--- DIRECTIONS ---
Extract the whole listing as it stands. Do not include the pictures.

--- DATA PROVIDED ---
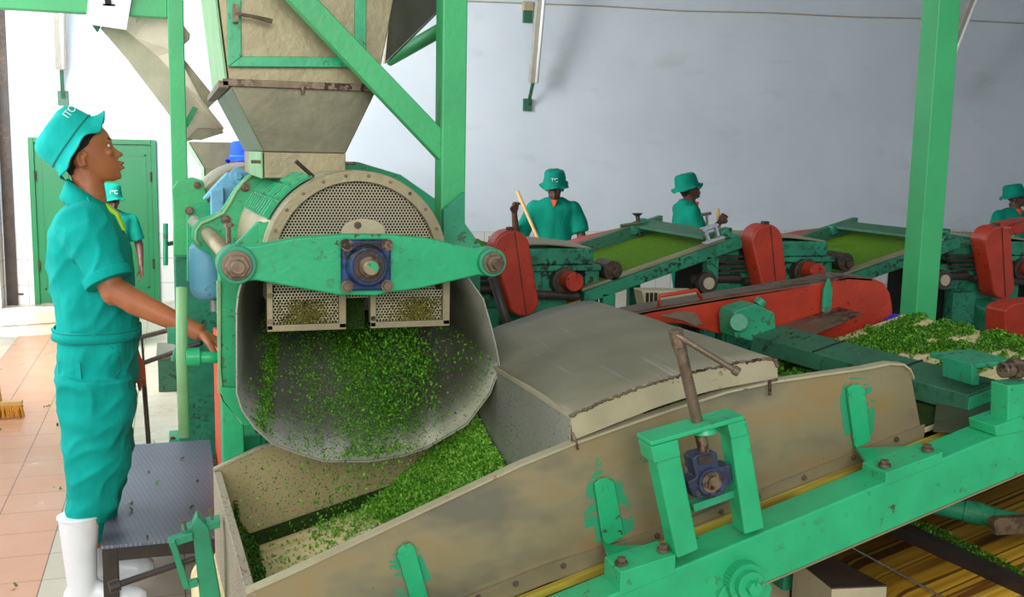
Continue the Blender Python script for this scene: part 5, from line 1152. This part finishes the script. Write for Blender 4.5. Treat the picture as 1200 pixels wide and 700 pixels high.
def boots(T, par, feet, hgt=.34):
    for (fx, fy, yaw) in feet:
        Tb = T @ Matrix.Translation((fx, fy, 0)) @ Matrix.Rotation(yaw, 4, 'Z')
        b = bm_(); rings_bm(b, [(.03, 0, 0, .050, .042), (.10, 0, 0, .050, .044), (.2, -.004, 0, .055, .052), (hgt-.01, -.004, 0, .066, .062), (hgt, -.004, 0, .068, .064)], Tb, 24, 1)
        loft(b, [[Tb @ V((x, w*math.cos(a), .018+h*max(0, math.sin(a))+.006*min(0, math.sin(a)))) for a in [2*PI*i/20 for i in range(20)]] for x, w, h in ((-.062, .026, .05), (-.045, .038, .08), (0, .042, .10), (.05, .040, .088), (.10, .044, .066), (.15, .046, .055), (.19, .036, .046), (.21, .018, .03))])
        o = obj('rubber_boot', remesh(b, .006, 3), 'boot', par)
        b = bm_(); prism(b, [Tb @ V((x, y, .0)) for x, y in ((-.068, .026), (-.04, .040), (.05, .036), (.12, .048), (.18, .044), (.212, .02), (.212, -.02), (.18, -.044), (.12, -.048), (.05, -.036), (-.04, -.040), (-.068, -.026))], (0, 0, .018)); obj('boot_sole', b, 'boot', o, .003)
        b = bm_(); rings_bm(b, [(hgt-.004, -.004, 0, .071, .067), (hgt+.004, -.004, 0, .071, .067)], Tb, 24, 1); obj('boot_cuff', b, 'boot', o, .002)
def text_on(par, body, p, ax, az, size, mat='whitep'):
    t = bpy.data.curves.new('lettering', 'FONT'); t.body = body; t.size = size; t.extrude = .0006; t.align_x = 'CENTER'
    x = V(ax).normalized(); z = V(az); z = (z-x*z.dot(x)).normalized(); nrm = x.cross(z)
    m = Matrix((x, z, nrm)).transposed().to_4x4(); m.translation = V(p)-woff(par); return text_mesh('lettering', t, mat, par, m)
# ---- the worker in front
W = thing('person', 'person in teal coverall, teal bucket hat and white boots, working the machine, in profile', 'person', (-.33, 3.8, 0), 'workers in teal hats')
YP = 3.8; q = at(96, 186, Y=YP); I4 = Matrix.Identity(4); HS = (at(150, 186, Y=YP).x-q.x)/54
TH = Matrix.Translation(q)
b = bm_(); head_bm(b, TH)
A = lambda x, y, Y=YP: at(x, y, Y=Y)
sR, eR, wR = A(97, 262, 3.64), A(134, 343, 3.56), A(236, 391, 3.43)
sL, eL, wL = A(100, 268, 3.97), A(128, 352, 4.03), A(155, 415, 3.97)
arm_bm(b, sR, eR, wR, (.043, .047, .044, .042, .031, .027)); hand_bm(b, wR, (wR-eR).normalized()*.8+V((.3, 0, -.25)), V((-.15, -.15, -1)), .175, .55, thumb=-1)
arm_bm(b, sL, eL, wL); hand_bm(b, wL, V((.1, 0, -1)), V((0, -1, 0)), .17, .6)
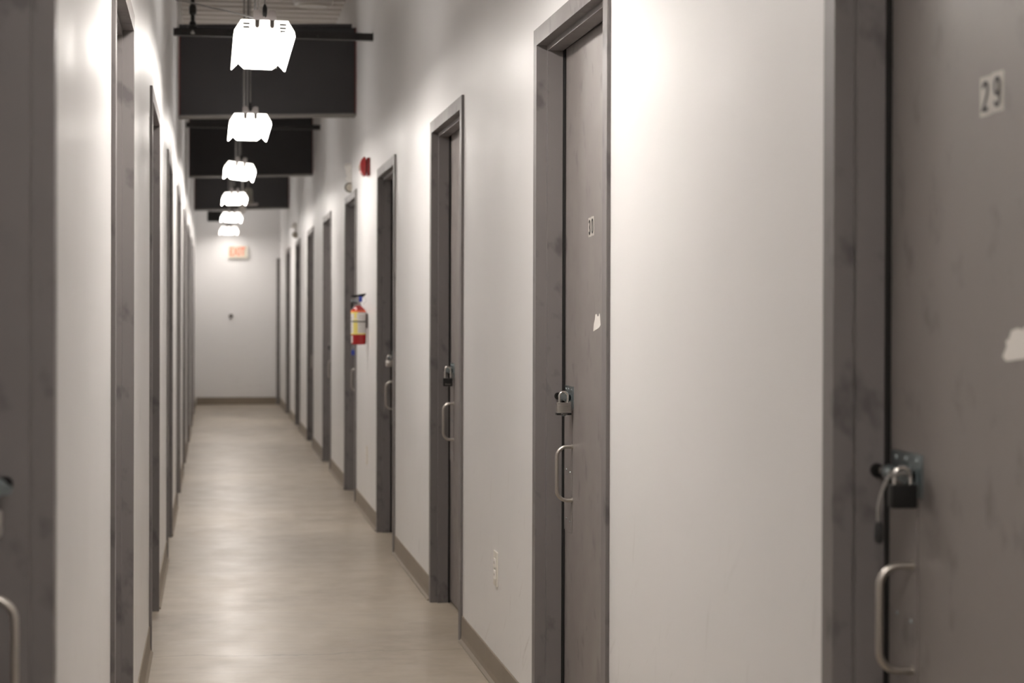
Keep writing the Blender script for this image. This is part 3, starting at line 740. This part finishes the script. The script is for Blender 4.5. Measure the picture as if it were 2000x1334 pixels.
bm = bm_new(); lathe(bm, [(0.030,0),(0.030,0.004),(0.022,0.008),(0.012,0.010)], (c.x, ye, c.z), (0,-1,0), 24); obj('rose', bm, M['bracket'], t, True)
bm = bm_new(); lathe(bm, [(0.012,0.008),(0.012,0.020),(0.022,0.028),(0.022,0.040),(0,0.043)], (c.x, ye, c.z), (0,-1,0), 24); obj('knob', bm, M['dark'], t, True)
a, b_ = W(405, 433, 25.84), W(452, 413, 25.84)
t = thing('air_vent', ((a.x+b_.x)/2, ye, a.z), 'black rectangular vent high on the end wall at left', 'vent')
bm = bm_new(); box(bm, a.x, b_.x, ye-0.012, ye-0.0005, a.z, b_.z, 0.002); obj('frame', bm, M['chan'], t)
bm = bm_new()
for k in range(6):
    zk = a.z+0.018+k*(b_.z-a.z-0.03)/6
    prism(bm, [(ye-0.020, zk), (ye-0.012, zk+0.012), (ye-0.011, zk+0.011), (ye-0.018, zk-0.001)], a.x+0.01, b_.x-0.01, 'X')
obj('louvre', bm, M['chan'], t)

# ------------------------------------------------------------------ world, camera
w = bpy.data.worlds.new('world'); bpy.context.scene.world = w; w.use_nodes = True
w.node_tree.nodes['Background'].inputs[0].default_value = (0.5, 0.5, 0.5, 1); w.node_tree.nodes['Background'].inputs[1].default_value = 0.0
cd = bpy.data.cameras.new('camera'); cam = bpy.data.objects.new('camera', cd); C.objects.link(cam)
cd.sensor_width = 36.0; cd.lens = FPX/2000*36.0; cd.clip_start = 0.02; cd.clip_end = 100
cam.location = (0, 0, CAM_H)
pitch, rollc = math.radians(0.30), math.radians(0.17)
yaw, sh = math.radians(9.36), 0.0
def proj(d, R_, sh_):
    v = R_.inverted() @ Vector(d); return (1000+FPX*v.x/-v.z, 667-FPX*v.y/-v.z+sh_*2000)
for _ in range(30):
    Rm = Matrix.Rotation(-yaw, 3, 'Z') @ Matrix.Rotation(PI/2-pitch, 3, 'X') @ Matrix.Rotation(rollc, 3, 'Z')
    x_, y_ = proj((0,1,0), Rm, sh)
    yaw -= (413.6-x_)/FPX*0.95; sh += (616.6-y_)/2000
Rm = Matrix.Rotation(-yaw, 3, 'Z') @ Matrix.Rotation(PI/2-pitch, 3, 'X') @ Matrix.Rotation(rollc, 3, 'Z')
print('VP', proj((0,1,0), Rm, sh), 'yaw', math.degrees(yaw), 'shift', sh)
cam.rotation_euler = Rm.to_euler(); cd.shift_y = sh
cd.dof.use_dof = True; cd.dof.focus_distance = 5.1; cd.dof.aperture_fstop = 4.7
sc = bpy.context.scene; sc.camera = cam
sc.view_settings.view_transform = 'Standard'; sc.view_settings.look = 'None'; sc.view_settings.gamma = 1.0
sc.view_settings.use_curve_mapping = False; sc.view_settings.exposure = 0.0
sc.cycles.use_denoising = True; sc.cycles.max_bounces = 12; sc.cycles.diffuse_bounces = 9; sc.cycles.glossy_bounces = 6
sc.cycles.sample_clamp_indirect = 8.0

--- SOLUTION ---
Continue the Blender Python script for this scene: part 5, from line 1152. This part finishes the script. Write for Blender 4.5. Treat the picture as 1200 pixels wide and 700 pixels high.
def boots(T, par, feet, hgt=.34):
    for (fx, fy, yaw) in feet:
        Tb = T @ Matrix.Translation((fx, fy, 0)) @ Matrix.Rotation(yaw, 4, 'Z')
        b = bm_(); rings_bm(b, [(.03, 0, 0, .050, .042), (.10, 0, 0, .050, .044), (.2, -.004, 0, .055, .052), (hgt-.01, -.004, 0, .066, .062), (hgt, -.004, 0, .068, .064)], Tb, 24, 1)
        loft(b, [[Tb @ V((x, w*math.cos(a), .018+h*max(0, math.sin(a))+.006*min(0, math.sin(a)))) for a in [2*PI*i/20 for i in range(20)]] for x, w, h in ((-.062, .026, .05), (-.045, .038, .08), (0, .042, .10), (.05, .040, .088), (.10, .044, .066), (.15, .046, .055), (.19, .036, .046), (.21, .018, .03))])
        o = obj('rubber_boot', remesh(b, .006, 3), 'boot', par)
        b = bm_(); prism(b, [Tb @ V((x, y, .0)) for x, y in ((-.068, .026), (-.04, .040), (.05, .036), (.12, .048), (.18, .044), (.212, .02), (.212, -.02), (.18, -.044), (.12, -.048), (.05, -.036), (-.04, -.040), (-.068, -.026))], (0, 0, .018)); obj('boot_sole', b, 'boot', o, .003)
        b = bm_(); rings_bm(b, [(hgt-.004, -.004, 0, .071, .067), (hgt+.004, -.004, 0, .071, .067)], Tb, 24, 1); obj('boot_cuff', b, 'boot', o, .002)
def text_on(par, body, p, ax, az, size, mat='whitep'):
    t = bpy.data.curves.new('lettering', 'FONT'); t.body = body; t.size = size; t.extrude = .0006; t.align_x = 'CENTER'
    x = V(ax).normalized(); z = V(az); z = (z-x*z.dot(x)).normalized(); nrm = x.cross(z)
    m = Matrix((x, z, nrm)).transposed().to_4x4(); m.translation = V(p)-woff(par); return text_mesh('lettering', t, mat, par, m)
# ---- the worker in front
W = thing('person', 'person in teal coverall, teal bucket hat and white boots, working the machine, in profile', 'person', (-.33, 3.8, 0), 'workers in teal hats')
YP = 3.8; q = at(96, 186, Y=YP); I4 = Matrix.Identity(4); HS = (at(150, 186, Y=YP).x-q.x)/54
TH = Matrix.Translation(q)
b = bm_(); head_bm(b, TH)
A = lambda x, y, Y=YP: at(x, y, Y=Y)
sR, eR, wR = A(97, 262, 3.64), A(134, 343, 3.56), A(236, 391, 3.43)
sL, eL, wL = A(100, 268, 3.97), A(128, 352, 4.03), A(155, 415, 3.97)
arm_bm(b, sR, eR, wR, (.043, .047, .044, .042, .031, .027)); hand_bm(b, wR, (wR-eR).normalized()*.8+V((.3, 0, -.25)), V((-.15, -.15, -1)), .175, .55, thumb=-1)
arm_bm(b, sL, eL, wL); hand_bm(b, wL, V((.1, 0, -1)), V((0, -1, 0)), .17, .6)
Keep writing the Blender script for this image. This is part 3, starting at line 740. This part finishes the script. The script is for Blender 4.5. Measure the picture as if it were 2000x1334 pixels.
bm = bm_new(); lathe(bm, [(0.030,0),(0.030,0.004),(0.022,0.008),(0.012,0.010)], (c.x, ye, c.z), (0,-1,0), 24); obj('rose', bm, M['bracket'], t, True)
bm = bm_new(); lathe(bm, [(0.012,0.008),(0.012,0.020),(0.022,0.028),(0.022,0.040),(0,0.043)], (c.x, ye, c.z), (0,-1,0), 24); obj('knob', bm, M['dark'], t, True)
a, b_ = W(405, 433, 25.84), W(452, 413, 25.84)
t = thing('air_vent', ((a.x+b_.x)/2, ye, a.z), 'black rectangular vent high on the end wall at left', 'vent')
bm = bm_new(); box(bm, a.x, b_.x, ye-0.012, ye-0.0005, a.z, b_.z, 0.002); obj('frame', bm, M['chan'], t)
bm = bm_new()
for k in range(6):
    zk = a.z+0.018+k*(b_.z-a.z-0.03)/6
    prism(bm, [(ye-0.020, zk), (ye-0.012, zk+0.012), (ye-0.011, zk+0.011), (ye-0.018, zk-0.001)], a.x+0.01, b_.x-0.01, 'X')
obj('louvre', bm, M['chan'], t)

# ------------------------------------------------------------------ world, camera
w = bpy.data.worlds.new('world'); bpy.context.scene.world = w; w.use_nodes = True
w.node_tree.nodes['Background'].inputs[0].default_value = (0.5, 0.5, 0.5, 1); w.node_tree.nodes['Background'].inputs[1].default_value = 0.0
cd = bpy.data.cameras.new('camera'); cam = bpy.data.objects.new('camera', cd); C.objects.link(cam)
cd.sensor_width = 36.0; cd.lens = FPX/2000*36.0; cd.clip_start = 0.02; cd.clip_end = 100
cam.location = (0, 0, CAM_H)
pitch, rollc = math.radians(0.30), math.radians(0.17)
yaw, sh = math.radians(9.36), 0.0
def proj(d, R_, sh_):
    v = R_.inverted() @ Vector(d); return (1000+FPX*v.x/-v.z, 667-FPX*v.y/-v.z+sh_*2000)
for _ in range(30):
    Rm = Matrix.Rotation(-yaw, 3, 'Z') @ Matrix.Rotation(PI/2-pitch, 3, 'X') @ Matrix.Rotation(rollc, 3, 'Z')
    x_, y_ = proj((0,1,0), Rm, sh)
    yaw -= (413.6-x_)/FPX*0.95; sh += (616.6-y_)/2000
Rm = Matrix.Rotation(-yaw, 3, 'Z') @ Matrix.Rotation(PI/2-pitch, 3, 'X') @ Matrix.Rotation(rollc, 3, 'Z')
print('VP', proj((0,1,0), Rm, sh), 'yaw', math.degrees(yaw), 'shift', sh)
cam.rotation_euler = Rm.to_euler(); cd.shift_y = sh
cd.dof.use_dof = True; cd.dof.focus_distance = 5.1; cd.dof.aperture_fstop = 4.7
sc = bpy.context.scene; sc.camera = cam
sc.view_settings.view_transform = 'Standard'; sc.view_settings.look = 'None'; sc.view_settings.gamma = 1.0
sc.view_settings.use_curve_mapping = False; sc.view_settings.exposure = 0.0
sc.cycles.use_denoising = True; sc.cycles.max_bounces = 12; sc.cycles.diffuse_bounces = 9; sc.cycles.glossy_bounces = 6
sc.cycles.sample_clamp_indirect = 8.0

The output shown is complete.